Шаберная пластина ВК6ОМ - YouTube (scraper blade VK6)
Испытание шаберной пластины ВК6ОМ с разными заточками - YouTube (VK6 scraper blade test with different sharpening technics)

Given the price, I will probably order a few.

WC6-UF is someone's improvised translation. Original name of the blade is VK6OM (ВК6ОМ in Russian alphabet). This literally stands for "Tungsten Carbide 6 Ultra Fine". Ultra Fine refers to grain size. It's believed that carbide for scraping blades should be made out of much finer powder comparing to regular tool-grade carbide.
 
Is he using the same blades as in the link? He sure as hell seems to be shifting some metal with little effort in the second vid.
 
Interesting way to compute the depth of his scraping marks.
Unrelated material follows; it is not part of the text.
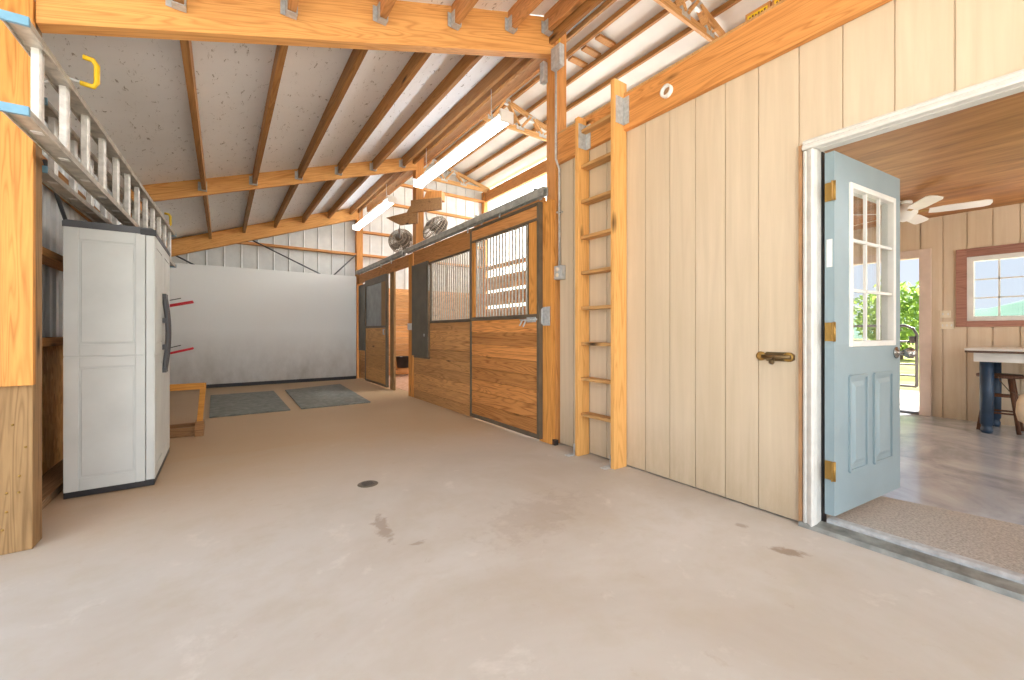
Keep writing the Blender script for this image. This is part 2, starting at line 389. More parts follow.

I think he's weighing the metal removed, comparing it to the surface area and density of steel, and computing the depth of the scrape marks.
 
large radius on the blade helps avoiding digging in, I find it good for roughing, covering a lot of ground with little risk of making valleys, when things start to get flat, switch to smaller radius to hit the high spots, here is a pic of 2 sandvik blades, the one on the right is stock grind, left one has a smaller radius on the corner, it will skate when you touch work with that corner

IMG_20181201_225624.jpg

ballen, regarding the calculation, he was simply weighing the material removed with each type of sharpening, rough diamond wheel - slowest, 1200 grit medium, factory mirror polish - fastest, he deemed the "polish" unnecessary, since the 1200 grit performed almost the same, but if you divide the amount by time yourself, you'll see 0,34gr/min for coarse diamond, 0,44gr/min for 1200 and 0,48gr/mon for the polished factory grind, I think there was a thread on Russian forums discussing the need to get the mirror polish, and he decided to run a comparison test, without drawing conclusions how relevant the results are for real world applications, the coarse grind dulled noticeably quicker though
 
jz79 - thats interesting about the course grind dulling quicker - I may revisit my carbide grinding. I found a 1200# grind not to 'bite' into the cast iron as well as the #600 grit grind. Which when I am scraping with the curl style (moore ... ish) is critical. I may give the 1200~ another day and see what I find. The 3000# lapped faces leave a hugely better scraped finish than I could achieve with a DMT fine lapped finish (which I think is #600).